All’inizio del suo mandato Joe Biden aveva riorganizzato la piccola palestra a disposizione a casa del presidente degli Stati Uniti facendosi portare la bicicletta per lo spinning connessa di Peloton. Ma c’è stato un problema: usando un attacco da remoto un gruppo di cybercriminali ha rubato i dati di milioni di utenti del servizio cloud: soprattutto informazioni di performance, come battito cardiaco e ritmo di battuta. Un problema per la privacy soprattutto se il dibattito politico per le elezioni si orienta in parte sullo stato di salute dell’inquilino della Casa Bianca.
“Biden tuttavia usava un nickname e non si è mai capito quali erano i suoi dati, e adesso il Secret Service ha imposto di disconnettere la bicicletta dalla piattaforma online“, dice Mattia Dalla Piazza, ad e cofondatore di Equixly con il fratello Alessio, dirigente tecnico della startup. Potenziale crisi risolta, ma è solo un antipasto di quel che succede quando tutto va in rete e tutto parla con tutto: se i meccanismi di scambio delle informazioni online non sono sicuri, le conseguenze possono essere disastrose.

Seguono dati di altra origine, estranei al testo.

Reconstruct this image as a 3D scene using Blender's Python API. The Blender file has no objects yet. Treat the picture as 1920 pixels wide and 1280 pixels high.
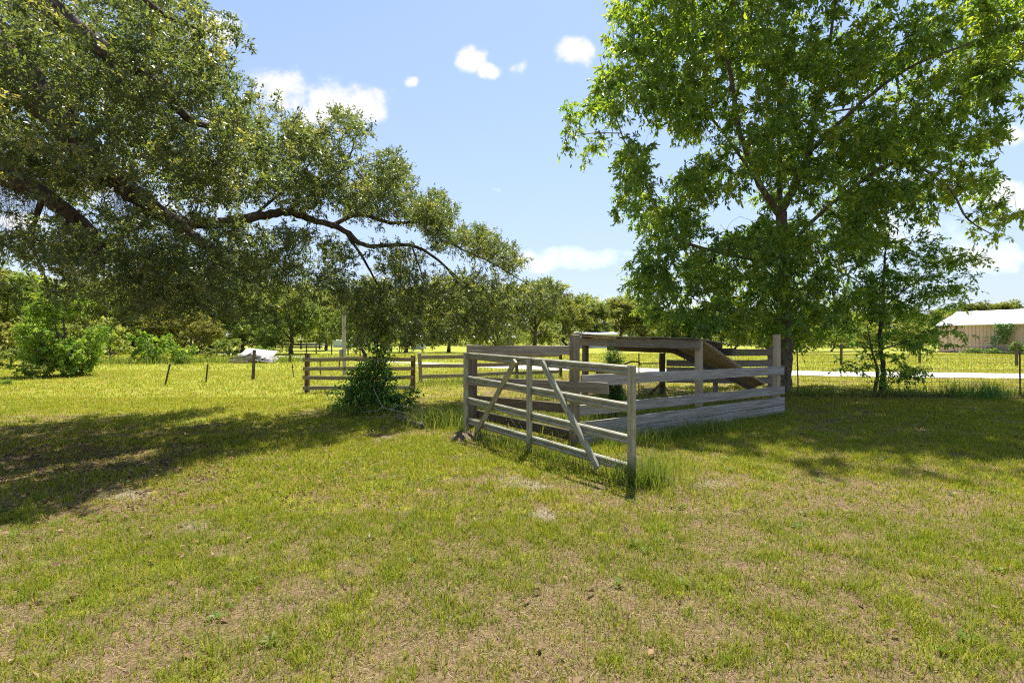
import bpy, math, random
import numpy as np
from mathutils import Vector, Matrix
rng = np.random.default_rng(11)
random.seed(5)
C = bpy.context.scene.collection
S = bpy.context.scene
F, HY, EYE = 960.0, 632.0, 1.55
SUN = np.array((0.12, 0.45, 1.0)); SUN /= np.linalg.norm(SUN)

def G(px, py):                       # photo pixel on the ground -> metres
    Y = F * EYE / (py - HY)
    return np.array(((px - 960) / F * Y, Y, 0.0))
def P(px, py, Y):                    # photo pixel at a distance -> metres
    return np.array(((px - 960) / F * Y, Y, EYE + (HY - py) / F * Y))
def nrm(a):
    a = np.asarray(a, float)
    return a / np.maximum(np.linalg.norm(a, axis=-1, keepdims=True), 1e-9)
def sstep(a, b, x):
    t = np.clip((x - a) / (b - a), 0, 1)
    return t * t * (3 - 2 * t)
def vnoise(x, y, seed=0):
    xi = np.floor(x).astype(np.int64); yi = np.floor(y).astype(np.int64)
    fx = x - xi; fy = y - yi
    fx = fx * fx * (3 - 2 * fx); fy = fy * fy * (3 - 2 * fy)
    def h(i, j):
        n = (i * 374761393 + j * 668265263 + seed * 144269) & 0xFFFFFFFF
        n = ((n ^ (n >> 13)) * 1274126177) & 0xFFFFFFFF
        return ((n ^ (n >> 16)) & 0xFFFF) / 65535.0
    return (h(xi, yi) * (1 - fx) + h(xi + 1, yi) * fx) * (1 - fy) + (h(xi, yi + 1) * (1 - fx) + h(xi + 1, yi + 1) * fx) * fy
def fbm(x, y, seed=0, o=4):
    s = 0; a = .5; t = 0
    for k in range(o):
        s = s + a * vnoise(x * 2 ** k, y * 2 ** k, seed + k); t += a; a *= .55
    return s / t

# ------------------------------------------------------------------ materials
def newmat(name):
    m = bpy.data.materials.new(name); m.use_nodes = True
    nt = m.node_tree
    return m, nt, nt.nodes['Principled BSDF'], nt.nodes['Material Output']
def nd(nt, t, **kw):
    n = nt.nodes.new(t)
    for k, v in kw.items():
        if k in n.inputs: n.inputs[k].default_value = v
        else: setattr(n, k, v)
    return n
def ramp(nt, stops, fac=None):
    r = nt.nodes.new('ShaderNodeValToRGB')
    e = r.color_ramp.elements
    while len(e) < len(stops): e.new(.5)
    for k, (p, c) in enumerate(stops):
        e[k].position = p; e[k].color = (*c, 1)
    if fac is not None: nt.links.new(fac, r.inputs[0])
    return r
def noise(nt, vec=None, scale=5, detail=6, rough=.6, dist=0):
    n = nd(nt, 'ShaderNodeTexNoise'); n.inputs['Scale'].default_value = scale
    n.inputs['Detail'].default_value = detail; n.inputs['Roughness'].default_value = rough
    n.inputs['Distortion'].default_value = dist
    if vec is not None: nt.links.new(vec, n.inputs['Vector'])
    return n
def math_(nt, op, a, b=None):
    m = nt.nodes.new('ShaderNodeMath'); m.operation = op
    for k, v in enumerate((a, b)):
        if v is None: continue
        if isinstance(v, (int, float)): m.inputs[k].default_value = v
        else: nt.links.new(v, m.inputs[k])
    return m.outputs[0]
def mix(nt, fac, a, b, kind='MIX'):
    m = nt.nodes.new('ShaderNodeMix'); m.data_type = 'RGBA'; m.blend_type = kind
    for s, v in ((m.inputs[0], fac), (m.inputs[6], a), (m.inputs[7], b)):
        if isinstance(v, (int, float)): s.default_value = v
        elif isinstance(v, tuple): s.default_value = (*v, 1)
        else: nt.links.new(v, s)
    return m.outputs[2]
def bump(nt, bs, height, strength=.5, dist=.01):
    b = nd(nt, 'ShaderNodeBump'); b.inputs['Strength'].default_value = strength; b.inputs['Distance'].default_value = dist
    nt.links.new(height, b.inputs['Height']); nt.links.new(b.outputs[0], bs.inputs['Normal'])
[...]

La loro azienda si occupa di un settore apparentemente molto tecnico della cybersecurity, quello cioè relativo alle Api (Application Programming Interface), i metodi utilizzati da due applicativi per scambiarsi dati. Non si tratta di protocolli o crittografia, ma della logica di funzionamento. “La metafora per spiegare cosa sono le Api – dice Dalla Piazza – è quella del menu del ristorante: il cliente seleziona dal menu il piatto che gli interessa, ordina una pietanza e questa gli arriva, senza dover sapere come si cucina, o preoccuparsi di fare la spesa e conservare gli ingredienti“. Se sostituiamo al cliente l’applicativo A e al ristorante l’applicativo B, il menù è la metafora per rappresentare le Api che consentono ai due software A-B di comunicare e scambiare informazioni in maniera semplice e veloce.
La Api Economy
Una facilità e velocità fondamentale perché, se i dati sono il petrolio del XXI secolo, le Api costituiscono una vera economia di scambio. La rosa profumata della rete. Come ha spiegato il professor Alfonso Fuggetta del Politecnico di Milano e ad del consorzio Cefriel, “l’Api Economy si basa sull’interoperabilità tra sistemi informatici che operano in modo autonomo all’interno di uno stesso ecosistema digitale. Di fatto, è il principio in base al quale è stata sviluppata internet. Si tratta, quindi, di portare a livello dei servizi applicativi gli stessi concetti e principi che furono sviluppati per pensare la rete stessa“.
Il problema è che non c’è rosa senza le spine. O, in questo caso, Api senza malintenzionati che vogliono depredarle. I criminali informatici infatti hanno capito da tempo che per ottenere l’accesso ai dati e quindi alle informazioni che questi contengono, la strada più breve è sfruttare le insicurezze delle Api. Gli errori di creazione, le malconfigurazioni o i malfunzionamenti. Addirittura, le Api di test lasciate attive anche quando il sistema non le utilizza più. Sono tutte problematiche, molto più sofisticate di quanto non si possa credere, relative al “dietro le quinte” di internet e alla sua “Api economy”.
I problemi del software “cloud native”
Ed ecco il ruolo di Equixly: cybersicurezza delle Api usando l’intelligenza artificiale. Perché non solo i livelli di funzionamento nei quali si possono trovare le vulnerabilità delle Api sono molti, ma la diffusione di questo approccio è letteralmente esplosa. Internet è passata da essere organizzata attorno a software di rete monolitici, che erogavano servizi tramite un unico canale, a una rete sempre più frammentata da sistemi agili e flessibili, basati su container digitali e microservizi, organizzati in sciami (swarm, in inglese) che comunicano tramite Api e che vengono non solo costantemente generati e disattivati per svolgere anche piccole parti di un lavoro, ma che sono sviluppati ognuno da un team diverso, con procedure di sviluppo e messa in produzione che non si ferma mai.